Türkiye’nin bir bütünleşme, kucaklaşma hamlesine ihtiyacı olduğu muhakkaktır. Ancak bu hamlenin muhtevası kadar, usulü, üslubu de önemlidir. DTP bu hamleyi bir bölünme, ayrışma,ayrıştırma sürecine çevirmeye çalışıyor. Medya’da köşe tutmuş çoğu ya aydınlık ekolü, ya da başka bir Marksist fraksiyonun mezunu olan yazar çizer takımı da bu süreci, iyi oluyor, sonunda teslim oluyorlar filan diye anlam ve bağlamı dışına çıkararak destekliyor. Halbuki bu tip gösteriler karşısında daha dengeli, daha gerçekçi tepkiler ortaya koymak lazım. DTP-PKK ve onların medyadaki uzantılarının oyunu ancak böylesi toplu tepki ve reaksiyonlarla bozulur. Sürecin bir bütünleşme ameliyesine dönüşmesi de buna bağlıdır. Nihai hedefi Türkiye’yi bölmek olanlarla, Türkiye’yi bütünleştirmek olanları iyi tefrik etmeliyiz. Sapla samanı karıştırarak yapılan yorumlar herkese zarar verir. Terörsüz, kavgasız, gerilimsiz bir Türkiye herkesin özlemi.

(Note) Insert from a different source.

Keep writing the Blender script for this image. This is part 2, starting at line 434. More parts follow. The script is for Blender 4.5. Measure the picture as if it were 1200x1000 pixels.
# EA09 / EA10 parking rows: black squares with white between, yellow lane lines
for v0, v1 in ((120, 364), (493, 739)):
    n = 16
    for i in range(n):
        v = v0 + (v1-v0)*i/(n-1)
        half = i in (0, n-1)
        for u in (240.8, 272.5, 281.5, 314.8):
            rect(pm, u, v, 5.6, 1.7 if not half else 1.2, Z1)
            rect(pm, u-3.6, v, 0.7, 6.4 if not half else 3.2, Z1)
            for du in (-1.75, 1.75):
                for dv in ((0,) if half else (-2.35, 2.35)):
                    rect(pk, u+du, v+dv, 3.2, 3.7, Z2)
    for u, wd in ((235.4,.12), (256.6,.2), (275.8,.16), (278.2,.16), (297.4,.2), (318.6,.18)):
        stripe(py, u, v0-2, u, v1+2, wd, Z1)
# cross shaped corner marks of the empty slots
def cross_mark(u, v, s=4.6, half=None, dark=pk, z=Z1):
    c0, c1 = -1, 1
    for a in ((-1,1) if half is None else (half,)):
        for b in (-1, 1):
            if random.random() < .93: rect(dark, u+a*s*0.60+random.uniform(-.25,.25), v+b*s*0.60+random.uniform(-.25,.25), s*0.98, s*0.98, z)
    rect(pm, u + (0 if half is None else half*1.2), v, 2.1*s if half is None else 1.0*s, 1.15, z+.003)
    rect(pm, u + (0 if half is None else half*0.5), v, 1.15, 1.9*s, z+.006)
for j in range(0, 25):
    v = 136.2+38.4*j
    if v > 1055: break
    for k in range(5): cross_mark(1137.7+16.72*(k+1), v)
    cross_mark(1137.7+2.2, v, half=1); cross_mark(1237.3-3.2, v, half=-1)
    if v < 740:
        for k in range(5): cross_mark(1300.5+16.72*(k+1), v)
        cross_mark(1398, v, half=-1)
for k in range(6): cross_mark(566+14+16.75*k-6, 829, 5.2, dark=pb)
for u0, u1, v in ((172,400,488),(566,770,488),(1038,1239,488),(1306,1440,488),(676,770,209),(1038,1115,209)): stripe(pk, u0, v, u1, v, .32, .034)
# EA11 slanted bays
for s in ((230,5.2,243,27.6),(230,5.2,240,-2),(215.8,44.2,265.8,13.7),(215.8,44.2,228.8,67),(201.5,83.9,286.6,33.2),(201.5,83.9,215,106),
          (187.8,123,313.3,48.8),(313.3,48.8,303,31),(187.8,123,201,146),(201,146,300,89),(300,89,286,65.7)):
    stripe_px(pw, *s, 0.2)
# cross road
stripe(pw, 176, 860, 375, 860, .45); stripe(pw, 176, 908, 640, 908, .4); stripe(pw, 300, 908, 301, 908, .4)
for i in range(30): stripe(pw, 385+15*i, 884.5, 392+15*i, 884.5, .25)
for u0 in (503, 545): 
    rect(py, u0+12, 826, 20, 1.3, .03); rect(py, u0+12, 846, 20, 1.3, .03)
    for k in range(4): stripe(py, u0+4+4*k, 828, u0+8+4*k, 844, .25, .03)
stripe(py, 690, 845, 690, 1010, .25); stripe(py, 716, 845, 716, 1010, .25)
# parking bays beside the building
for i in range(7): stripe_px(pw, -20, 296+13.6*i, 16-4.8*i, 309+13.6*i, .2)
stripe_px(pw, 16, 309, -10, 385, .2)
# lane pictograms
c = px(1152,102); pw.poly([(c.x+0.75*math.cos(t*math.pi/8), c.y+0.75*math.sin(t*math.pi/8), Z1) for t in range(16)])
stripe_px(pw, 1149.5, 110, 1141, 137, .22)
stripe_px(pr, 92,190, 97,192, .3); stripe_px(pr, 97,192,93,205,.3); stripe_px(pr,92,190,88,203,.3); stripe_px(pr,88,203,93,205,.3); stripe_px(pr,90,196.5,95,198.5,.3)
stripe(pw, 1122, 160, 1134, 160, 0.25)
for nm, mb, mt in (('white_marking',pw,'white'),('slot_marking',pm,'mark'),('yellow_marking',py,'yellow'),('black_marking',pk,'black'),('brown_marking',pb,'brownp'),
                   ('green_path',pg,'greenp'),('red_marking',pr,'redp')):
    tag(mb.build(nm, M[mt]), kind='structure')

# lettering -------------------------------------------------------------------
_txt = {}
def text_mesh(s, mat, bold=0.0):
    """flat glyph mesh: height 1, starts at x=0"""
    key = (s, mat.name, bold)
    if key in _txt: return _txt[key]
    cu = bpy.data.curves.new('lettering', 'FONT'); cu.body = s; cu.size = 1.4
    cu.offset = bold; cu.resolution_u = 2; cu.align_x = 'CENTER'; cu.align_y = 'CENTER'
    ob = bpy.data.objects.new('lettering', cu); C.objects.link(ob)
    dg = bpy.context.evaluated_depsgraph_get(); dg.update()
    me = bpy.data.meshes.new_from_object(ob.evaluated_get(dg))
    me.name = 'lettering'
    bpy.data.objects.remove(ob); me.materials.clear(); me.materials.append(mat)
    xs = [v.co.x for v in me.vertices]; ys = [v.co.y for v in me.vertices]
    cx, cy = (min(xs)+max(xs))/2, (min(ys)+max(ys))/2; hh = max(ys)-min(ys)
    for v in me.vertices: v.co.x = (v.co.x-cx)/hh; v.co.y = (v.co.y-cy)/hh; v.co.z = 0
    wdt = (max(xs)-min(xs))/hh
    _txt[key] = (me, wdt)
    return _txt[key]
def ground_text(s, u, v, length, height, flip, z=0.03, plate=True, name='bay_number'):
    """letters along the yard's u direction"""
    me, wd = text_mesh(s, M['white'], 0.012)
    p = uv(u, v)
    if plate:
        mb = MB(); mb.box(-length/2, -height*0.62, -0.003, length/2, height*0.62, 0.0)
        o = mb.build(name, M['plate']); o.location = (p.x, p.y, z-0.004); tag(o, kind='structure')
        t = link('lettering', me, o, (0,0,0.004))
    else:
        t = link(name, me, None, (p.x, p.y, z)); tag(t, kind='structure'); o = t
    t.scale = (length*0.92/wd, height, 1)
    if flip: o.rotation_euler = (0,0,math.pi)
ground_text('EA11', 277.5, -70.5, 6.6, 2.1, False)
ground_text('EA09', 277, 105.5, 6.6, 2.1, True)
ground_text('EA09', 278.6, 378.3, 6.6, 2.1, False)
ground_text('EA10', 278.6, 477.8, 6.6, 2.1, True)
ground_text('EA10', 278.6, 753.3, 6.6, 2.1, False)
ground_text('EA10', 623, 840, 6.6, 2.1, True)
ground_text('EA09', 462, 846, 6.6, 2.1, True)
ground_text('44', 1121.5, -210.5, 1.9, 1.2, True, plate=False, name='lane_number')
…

Böyle bir Türkiye herkesin sorumlu hareket etmesi, toplumun hassasiyetlerini düşünerek davranması ile mümkündür. Bu sorumluluğa uygun davranmayanlar için hukuku esnetmek sonunda her şeyi mübah hale getirir. Müeyyidesizlik suçluyu, suça eğilimli olanları kışkırtır. DTP'nin pervasızlığı biraz da kaç yıldır Emine Ayna’nın her harfi suç olan beyanlarının müeyyidesiz kalmasının bir sonucudur. Sürecin tersine çevrilmemesi hükümetin bundan sonra alacağı tedbirlere bağlıdır. Silopi’deki tablo bir daha tekrarlanmamalıdır.